We met on OKCupid where we were a 99% match according to the site’s algorithm. Though he was living in Minneapolis and I was in Chicago, sure enough, we had a lot in common: Christian faith, evangelical background, Alaskan upbringing, time spent in Seattle, and a troubled family history. We both leaned conservative but had serious issues with and objections to the Republican party. V had no children of his own, but wanted them.
There were differences. V identified as complementarian while I fretted that my children were too steep of a learning curve for a new father. V was also really quiet, and I had said in my OKC questions that I couldn’t date a quiet person. But, ultimately, we felt it was worth it to see if we could reconcile these differences between us.

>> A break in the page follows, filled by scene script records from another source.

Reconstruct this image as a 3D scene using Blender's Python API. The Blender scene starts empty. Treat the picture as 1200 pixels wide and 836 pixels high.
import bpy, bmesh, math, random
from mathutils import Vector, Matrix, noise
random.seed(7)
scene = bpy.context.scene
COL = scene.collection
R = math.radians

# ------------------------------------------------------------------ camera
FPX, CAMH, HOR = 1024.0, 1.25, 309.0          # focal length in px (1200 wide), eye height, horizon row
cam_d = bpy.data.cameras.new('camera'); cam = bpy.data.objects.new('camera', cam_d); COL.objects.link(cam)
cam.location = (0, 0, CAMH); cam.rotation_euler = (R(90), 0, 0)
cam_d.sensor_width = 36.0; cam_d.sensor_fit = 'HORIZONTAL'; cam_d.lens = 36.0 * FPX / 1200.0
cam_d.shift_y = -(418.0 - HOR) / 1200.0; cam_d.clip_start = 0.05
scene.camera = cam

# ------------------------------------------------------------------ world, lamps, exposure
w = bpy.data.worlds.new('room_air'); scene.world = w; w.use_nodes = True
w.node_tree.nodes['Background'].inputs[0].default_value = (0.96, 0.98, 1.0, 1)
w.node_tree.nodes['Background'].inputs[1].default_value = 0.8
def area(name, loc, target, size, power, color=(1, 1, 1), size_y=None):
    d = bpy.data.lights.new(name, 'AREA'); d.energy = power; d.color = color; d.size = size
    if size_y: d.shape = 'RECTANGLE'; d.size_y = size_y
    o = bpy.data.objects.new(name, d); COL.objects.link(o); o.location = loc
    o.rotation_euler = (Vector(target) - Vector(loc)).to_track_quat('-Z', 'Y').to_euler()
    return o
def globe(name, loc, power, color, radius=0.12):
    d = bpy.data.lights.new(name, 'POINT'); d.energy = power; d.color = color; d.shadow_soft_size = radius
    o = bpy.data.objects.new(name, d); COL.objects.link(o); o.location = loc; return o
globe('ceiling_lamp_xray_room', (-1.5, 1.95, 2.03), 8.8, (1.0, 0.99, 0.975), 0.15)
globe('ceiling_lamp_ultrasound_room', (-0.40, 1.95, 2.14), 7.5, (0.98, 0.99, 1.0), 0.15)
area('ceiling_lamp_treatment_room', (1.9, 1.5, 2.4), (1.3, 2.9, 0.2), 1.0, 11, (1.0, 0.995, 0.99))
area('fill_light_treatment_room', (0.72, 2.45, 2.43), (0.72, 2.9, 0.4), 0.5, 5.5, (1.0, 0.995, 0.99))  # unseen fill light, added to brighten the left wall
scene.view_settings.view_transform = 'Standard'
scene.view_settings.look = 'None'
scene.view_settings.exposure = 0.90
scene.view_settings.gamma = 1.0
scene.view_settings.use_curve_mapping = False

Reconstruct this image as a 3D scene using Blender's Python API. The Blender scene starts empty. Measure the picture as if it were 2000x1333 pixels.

On October 29th—three years to the date of my divorce—V asked to become my partner in marriage and in ministry. We were married on June 16th by my friend Katie Langston, in an outdoor ceremony at Northwest Trek. The northwestern wilderness setting echoed our childhood in Alaska, while the Puget Sound location allowed our friends and family from Seattle and Alaska to attend more easily. My son served as my flower boy while my daughter stood by me as one of my bridesmaids. The Northwest Trek staff informed us that ours was the first wedding this year to be blessed with beautiful, non-rainy weather.
I didn’t deserve that beautiful day; it happened solely by the grace of God. But the “me” who woke up to an empty bed years earlier never could have grasped that God had seen my future and had it all under control the entire time.
I’m free to dream big dreams again, this time with a loving and supportive husband at my side, with a stepped-up father helping me to raise my children. And maybe I will turn some big dreams into big memories, in time.
But for now, I’m just grateful. Really, really grateful.